There’s absolutely no arguing that photography IS creativity at work, it is an extension of your creative self and there is nothing more frustrating as when the creative juices just aren’t flowing. Photographer’s block is no different than writer’s block, or painter’s block, or indeed designer’s block…it can rear it’s ugly head and stick around for much longer than we would like. So what do you do when you want, need, and should be able to shoot but you just can’t bring yourself to do it? Our first instinct when faced with a block of any kind is to pause, turn our back and have a break. Do something else for awhile and give your mind and body an actual physical break from the act itself, but is this the most effective way to overcome photographer’s block? Probably not. Being creative isn’t always about getting the best results, it’s often about the process and if we shy away from the process itself we are probably doing ourselves more harm than good.


Photo by Prodigal Daughter

So here’s a few tips to help you overcome photographer’s block, without walking away from the art itself.
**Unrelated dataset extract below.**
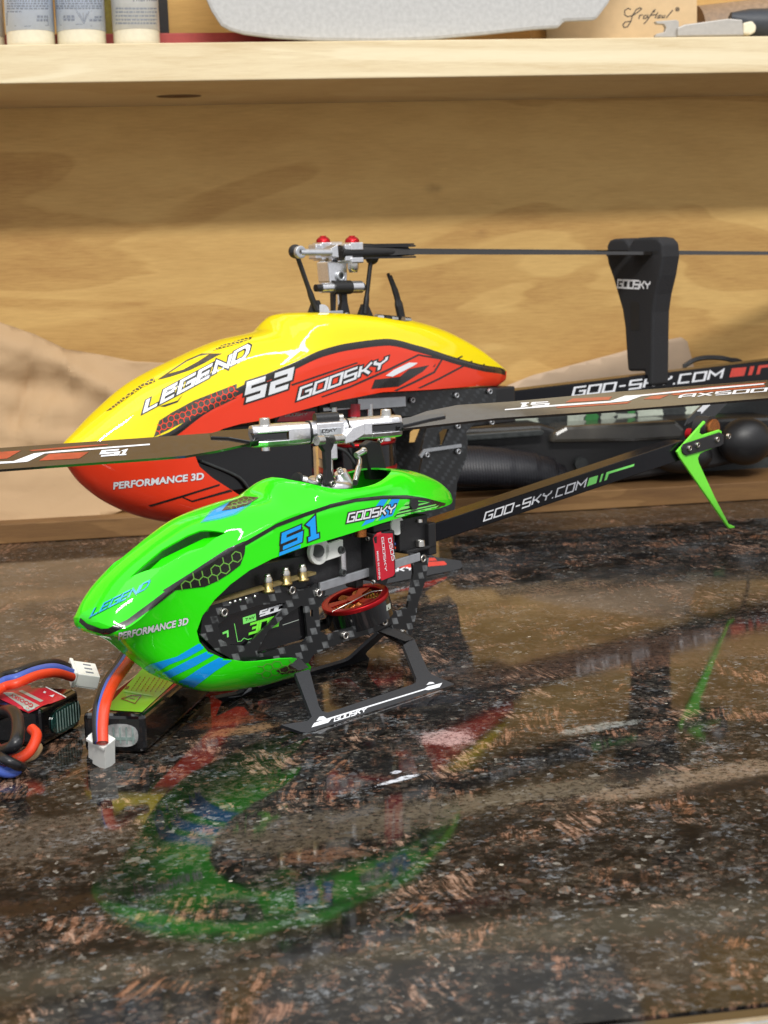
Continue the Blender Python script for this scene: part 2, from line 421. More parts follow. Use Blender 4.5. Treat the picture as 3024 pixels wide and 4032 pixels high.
# ================================================================== MATERIALS
W = Fr(0, (0, 0, 0))
mat('socket', (.01, .01, .01), .6)
mat('steel', (.62, .6, .56), .28, 1.0, vary=.15)
mat('brass', (.42, .32, .14), .35, 1.0, vary=.15)
mat('alu', (.82, .82, .84), .3, 1.0, vary=.08, scale=900, bump=.1)
mat('alu_satin', (.55, .57, .6), .42, .85, vary=.08)
mat('black_plastic', (.012, .012, .013), .42, vary=.2, bump=.15, scale=1500)
mat('black_gloss', (.006, .006, .007), .12, coat=.6)
mat('black_boom', (.004, .004, .006), .2, coat=.0, spec=.25, vary=.1)
mat('blade_carbon', (.015, .012, .010), .2, coat=.8, vary=.25, scale=260)
mat('black_matte', (.02, .02, .022), .62, vary=.2, bump=.25, scale=1600)
mat('skid_plastic', (.022, .024, .028), .5, vary=.2, bump=.2, scale=1500)
mat('foam', (.016, .016, .018), .8, vary=.25, bump=.4, scale=1300)
mat('green_paint', (.028, .84, .003), .45, bump=.012, coat=.9, spec=.15, coatr=.035, vary=.015, scale=60)
mat('green_dark', (.0, .30, .002), .4, coat=.6, vary=.03)
mat('yellow_paint', (.92, .72, .002), .45, bump=.012, coat=.9, spec=.15, coatr=.035, vary=.015, scale=60)
mat('red_paint', (.86, .048, .014), .45, bump=.012, coat=.9, spec=.15, coatr=.035, vary=.02, scale=60)
mat('mark_black', (.012, .011, .010), .28, coat=.8, vary=.2)
mat('mark_brown', (.05, .036, .02), .3, coat=.8, vary=.4, scale=500)
mat('mark_white', (.82, .84, .88), .35, coat=.5, vary=.02)
mat('mark_grey', (.42, .47, .42), .35, coat=.4, vary=.06)
mat('mark_red', (.62, .035, .015), .35, coat=.5, vary=.1)
mat('mark_orange', (.36, .045, .012), .35, coat=.5, vary=.2)
mat('mark_blue', (.0, .36, .95), .3, coat=1.0, vary=.02)
mat('mark_teal', (.0, .42, .28), .3, coat=1.0, vary=.04)
mat('mark_lime', (.22, .85, .16), .35, coat=.6, vary=.03)
mat('mark_hexline', (.16, .42, .06), .35, coat=.6, vary=.1)
mat('fin_lime', (.20, .92, .05), .38, coat=.3, vary=.03)
mat('label_red', (.55, .012, .03), .38, coat=.3, vary=.05)
mat('red_anodised', (.45, .01, .015), .3, .75, vary=.1)
mat('copper', (.55, .2, .06), .35, 1.0, vary=.4, scale=2500)
mat('pcb_edge', (.2, .15, .06), .5, vary=.3)
mat('dark_grey', (.035, .04, .04), .5, vary=.3)
mat('white_plastic', (.86, .88, .84), .35, vary=.02, coat=.2)
mat('wire_red', (.78, .055, .015), .38, vary=.04)
mat('wire_blue', (.06, .12, .48), .38, vary=.05)
mat('wire_black', (.01, .01, .012), .32, vary=.1)
mat('label_green', (.11, .62, .02), .3, coat=.4, vary=.08, scale=80)
mat('film_clear', (.42, .43, .43), .12, .3, coat=1.0, vary=.5, scale=220, bump=.8)
mat('film_dark', (.012, .05, .045), .14, coat=1.0, vary=.5, scale=200, bump=.5)
mat('film_stripe', (.22, .3, .28), .3, vary=.3)
mat('grey_pan', (.47, .465, .45), .7, vary=.09, bump=.2, scale=300)
mat('bottle_cream', (.72, .66, .5), .35, coat=.3, vary=.05)
mat('bottle_label', (.60, .68, .82), .4, vary=.04)
mat('bottle_label_white', (.7, .72, .72), .4, vary=.04)
mat('bottle_olive', (.35, .34, .08), .4, vary=.2)
mat('ink_grey', (.18, .2, .24), .5, vary=.1)
mat('red_rod', (.42, .05, .04), .45, vary=.08)
mat('tan_box', (.62, .44, .24), .6, vary=.05, scale=120)
mat('clamp_grey', (.42, .40, .37), .4, .3, vary=.05)
mat('leather_brown', (.28, .19, .12), .6, vary=.2)
mat('dark_rubber', (.03, .035, .045), .5, vary=.1)
mat('white_card', (.6, .66, .55), .6, vary=.1)
mat('green_card', (.06, .3, .08), .6, vary=.1)
mat('smoke_cover', (.06, .055, .045), .2, coat=.8, vary=.35, scale=40)
mat('kraft_light', (.60, .44, .30), .75, vary=.06, scale=60, bump=.1)
mat('trim_metal', (.6, .62, .62), .3, .9, vary=.1)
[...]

1. Grab your camera or iPhone and just start shooting. There’s a saying that goes, “You’ll never regret the photos that you did take, but you’ll always regret the photos that you didn’t” and that couldn’t be more true here. It doesn’t matter if you’re not immediately pleased with the photos, or even if you think every single one is rubbish. You took the photos and that is all that matters here. Even if you don’t “want” to take photos, do it anyway. Take photos of mundane everyday objects that you might not think are photo-worthy. Just shoot.

2. Challenge yourself. It may be that you feel bored with the photos you take regularly, or you feel you’ve mastered on type of photography and you’re left feeling uninspired to shoot anything else. This is the perfect time to try something new, really branch out and step ten feet out of your comfort zone. Not only will you grow as a person, your photography will certainly improve and you might just find you’re out of that photography funk.
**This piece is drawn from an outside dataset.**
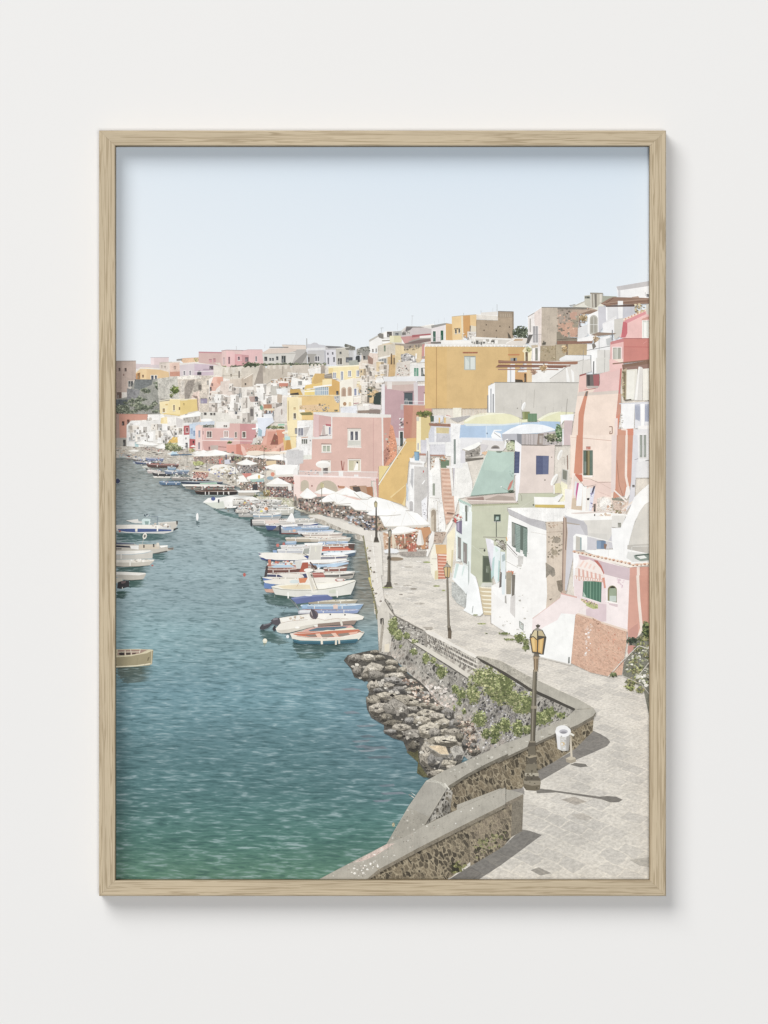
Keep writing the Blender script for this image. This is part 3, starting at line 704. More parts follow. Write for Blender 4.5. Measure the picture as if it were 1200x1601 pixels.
w(446, 780, 20, 20, 'c8a970'); w(446, 832, 22, 48, '6e6456', 'f5e7c6', 4); w(458, 965, 22, 50, '77736e'); f('500,762 700,750 710,800 640,812 500,800', 'd8b283'); f('495,800 545,800 550,822 500,818', 'eae6de', 'cloth'); specks('500,770 700,760 800,790 640,815 500,810', 36, ['c59a7d', '9a8a68', 'e3cbb0', '8b8c60'], 7, 16, 7)
specks('700,745 760,750 770,810 710,815', 24, ['8d8b88', '6f7276', 'a9a6a2', '5b5b5b'], 9, 20, 8); w(672, 745, 16, 20, '7d6d50'); f('500,828 600,820 620,835 615,850 520,850', '7f7a4a'); f('520,850 620,848 620,892 520,890', 'e6bc6a'); w(812, 800, 30, 16, '6e6a56'); l('628,820 640,1035', 3, 'bca06a')
f('500,900 620,895 620,960 560,1035 500,1035', 'e8e6ea'); f('480,960 580,935 560,1035 480,1035', 'd9d6d6'); w(500, 965, 34, 70, '6e7078', 'efece8', 5, 2); f('480,958 575,935 590,950 500,965', 'f7f5f1')
P('printed_house', 'butter yellow arcade house', 'plaster')
f('758,420 1055,400 1060,520 980,520 970,545 870,548 850,520 760,500', 'ecd596'); f('758,412 1055,396 1056,408 760,424', 'f3e6c0'); f('762,428 800,424 800,500 765,490', 'e0c278')
for x, y, ww, hh in ((802, 468, 22, 50), (870, 458, 20, 76), (938, 452, 22, 48), (1012, 448, 20, 52)): w(x, y, ww, hh, '7783a2', 'f6eed6', 6, 2)
l('850,535 912,532', 5, 'cfd0cc'); f('720,490 790,470 795,522 725,520', '8d847a'); l('722,500 790,490', 4, 'b8b0a6')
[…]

3. Experiment. This goes hand in hand with challenging yourself, as experimentation can also be challenging. There’s surely something photographically you have been wanting to try, whether it be long night-time exposure, a new editing technique, or a new type of photography altogether – underwater anyone?

4. Revisit something old with fresh eyes. How many of us have thousands of old photographs that could use a bit of photoshopping? Raise your hand if you have a huge (digital) stack of editing that you’ve been meaning to get to for the last few years. *Raises own hand*. Maybe you’ve been hoping to work on a very detailed photo that requires learning a new editing skill? Now is the time!
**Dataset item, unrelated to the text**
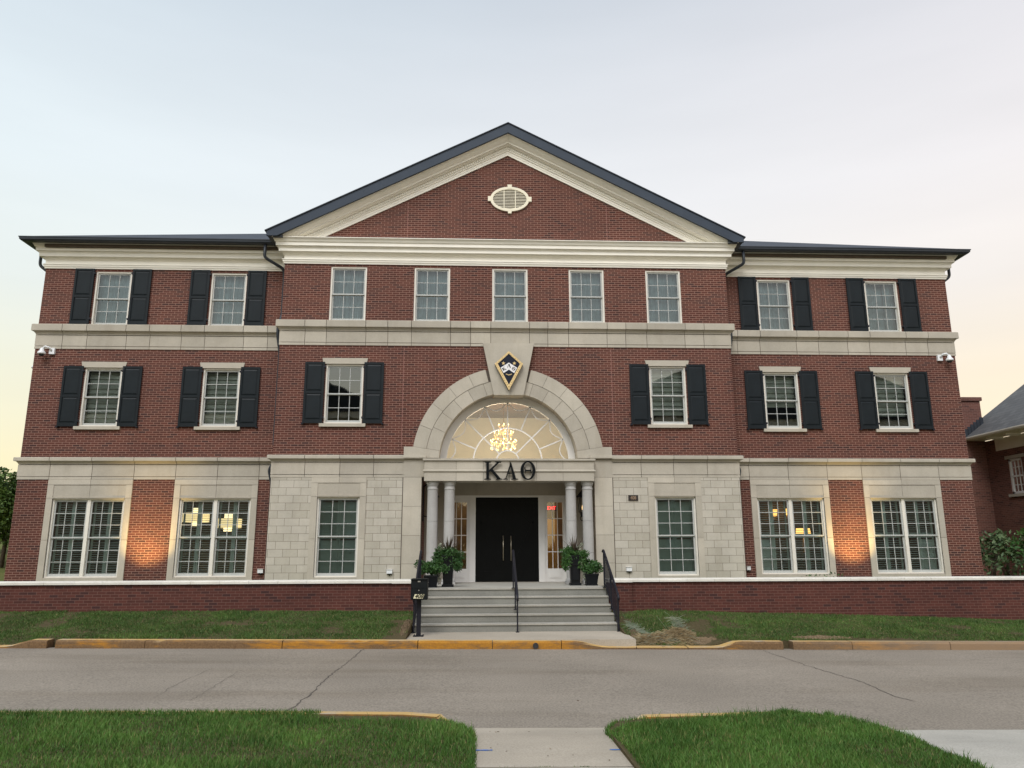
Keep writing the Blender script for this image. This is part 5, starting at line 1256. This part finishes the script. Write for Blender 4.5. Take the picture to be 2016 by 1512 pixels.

5. Plan a photo walk, or even better…a photo trip! It doesn’t have to be an extravant overseas vacation, although it could be if you’ve got the cash. If you haven’t got it in the budget right now, then go somewhere closer to home, get up early (pre-dawn), get in the car and drive somewhere nearby. We’re willing to bet that if you manage to catch the Golden Hour, even shooting close to home, you’ll be hard pressed to not feel inspired.

6. Treat yourself to a new piece of gear. Budget permitting, this could be anything from a small as a gadget or tripod for your iPhone to that new lens you have been lusting after for months. It’s very hard to remain “blocked” when you’ve got a new piece of kit just itching to be used.

We can’t stress enough that the most important thing to take away from this post is that if you find yourself with photographer’s block, just keep shooting. You will eventually get fired up and feel those creative juices flowing again…as they say, just “keep calm and carry on”. Words to live by people.


5 Responses to “6 Tips to Overcome Photographer’s Block”

  1. There are times when you feel that you are sick and tired of everything and want to do anything. These mood swings, laziness can be related to the season or a serious problem. First, you need figure out the main reason of your depression and then take any steps. And if today you do not want to shoot, you should still caught yourselfself, I can agree with the tips. You would never become a really good photographer without vast experience.

  2. this a great article.. Many people just want to give up!